I’ve got a love/hate relationship with social media. In particular, I mean the big four — Instagram, Facebook, Twitter, and Snapchat. I love being connected with people who I might otherwise not be. I love a good photo and these platforms provide food for my creative soul. I love a good joke, pithy commentary, and hilarious witticisms about pop culture.

I hate, however, how what starts off as a “quick” scroll through a feed becomes an hours long time fall down the vortex of unproductiveness.

I’ve got a Facebook page. I’ve got a Twitter account that I hardly ever use because I don’t get Twitter at all. I’ve got a Snapchat but really just use it for the filters. I’ve got an Instagram account which I love, but even then, I don’t cultivate it the way others do. I post in bursts, rather than a steady stream. Most, if not all of my accounts are public because as a writer and photographer, it’s important to me that others are able to learn about my work.

While keeping my account public has been good for business, recently, it’s been troubling for a reason that really makes me feel weird. My 12-year-old daughter’s friends follow me on Instagram.

I’m not posting anything untoward, but I feel SUPER uncomfortable when I click on an innocuous name and discover that it’s one of M’s pals. The questions slide into my brain like skee-balls ready to be tossed.

Who is QTKayTee05? Wait, is that — — -? How did she find me? Why is she liking all these photos? Does her mother know about this? Should I block her or just ignore it? What’s going on over on her account? *clicks over* Private.

My girls don’t have access to social media, much to their chagrin. I reluctantly let them try music.ally when it was all the hype, and even TBH. That’s one where you can give compliments to people earning gems in the process. Those two were hard-won apps for M and C, let me tell you. I take consolation in the fact that after all their pleading to get the apps, the novelty quickly wore off. Just like with rainbow loom, fidget spinners, and fingerlings, after a while, the girls stopped using it and moved onto the next thing.

I’m in a unique position as are many of my peers. We are digital immigrants — people born before the advent of digital technology. We are raising digital natives — the generation of people born during or after the rise of digital technologies. We are walking a tightrope.

I can clearly remember when we first got internet access in my house. These were the days when waiting for an internet connection was akin to watching water boil.

modem, dial up, AOL, American Online, internet, modem

And heaven help the poor soul who picked up the phone while you were trying to connect.

Nowadays, we’ve got access to the internet 24/7, 365 and we aren’t afraid to use it. Not only do I try to be judicious with how much screen time the girls have, I try to balance my own usage. I’ll challenge myself not to use my phone while I wait in line at the post office or the grocery store. I’ll get a hardcopy of a book rather than use the digital download, just so that my eyes don’t take on the permanent sheen of a backlit screen. I ask myself why I’m scrolling through IG when I should be going to bed. It’s a constant dance of responsibility and one that I am trying to teach by example.
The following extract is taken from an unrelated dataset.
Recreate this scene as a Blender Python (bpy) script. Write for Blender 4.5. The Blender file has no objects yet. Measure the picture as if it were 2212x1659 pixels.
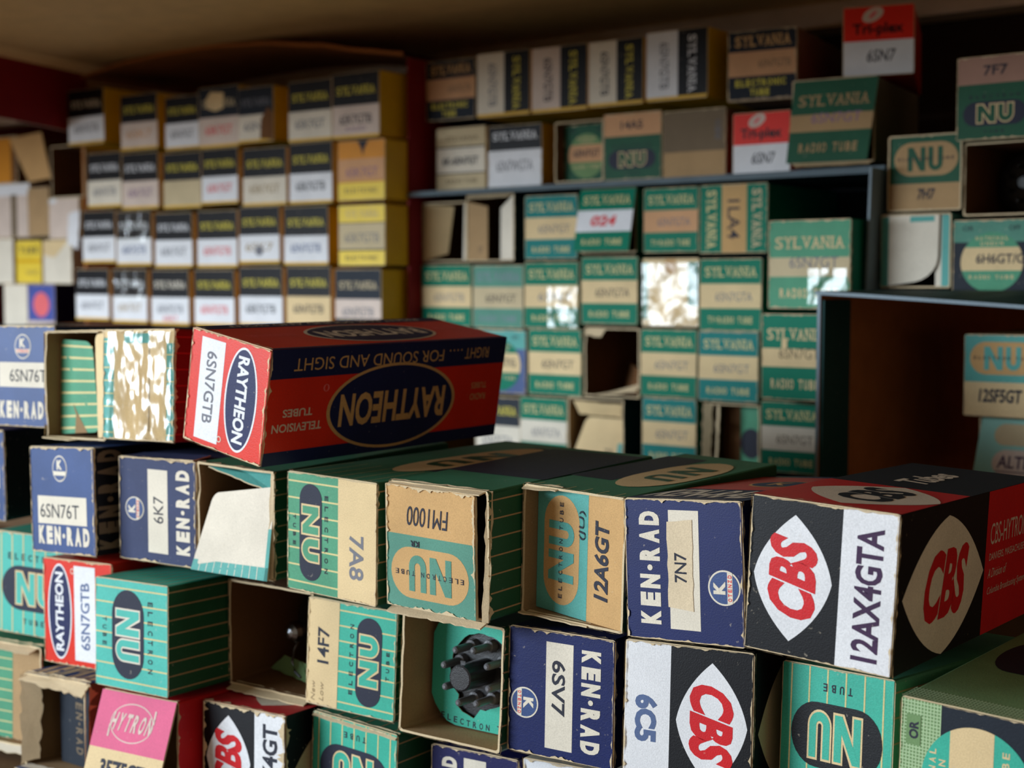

I am constantly figuring out which way to go when it comes to social media and how much of it I’ll allow the children to be exposed to. There’s no one right answer; believe me, I’ve looked. Like with everything else, you have to do what’s best for your family.

The girls have asked me if they can download Snapchat and Instagram to their devices and I’ve drawn a hard-line on that.

no, nope, no way, that's gonna be a no for me dawg

It’s a fine line, to be sure. On the one hand, as their mother, it’s my job to protect them from things that could harm them. The prevalence of bullying (cyber and otherwise), shaming, and the scores of social media related foolishness that has become part of this generations make-up is frightening.

On the other hand, I have to instruct them on protecting themselves, both in real life and online. Trying to raise conscientious digital citizens is no easy feat, especially when the medium in which you’re trying to talk about changes so quickly. It’s not enough to just say, “Don’t text anything you wouldn’t say out loud,” and “If someone you don’t know sends you a friend request, don’t just accept it.” We unpack each scenario, talk it out to its potential end, so that they can see how far a momentary lapse in judgement can really reach.

Fold into this mix my own recollection of feeling like the kid who was always last to get the cool gadget or clothes or what have you (Yes, Mom, I still remember wanting these little cloth Mary Jane shoes that all the girls were wearing and never getting them). I want for my girls to be able to hold their own (for lack of better phrasing) with their friends, but at the same time I keep thinking, “Well, if their parents let them do it, why don’t you go see if you can live with them!”

Gah! Every time I open my mouth, my mother flies out.

As social media evolves, so to will my approach on how to deal with it. I’ll #post, #tweet, and #snap, all about it.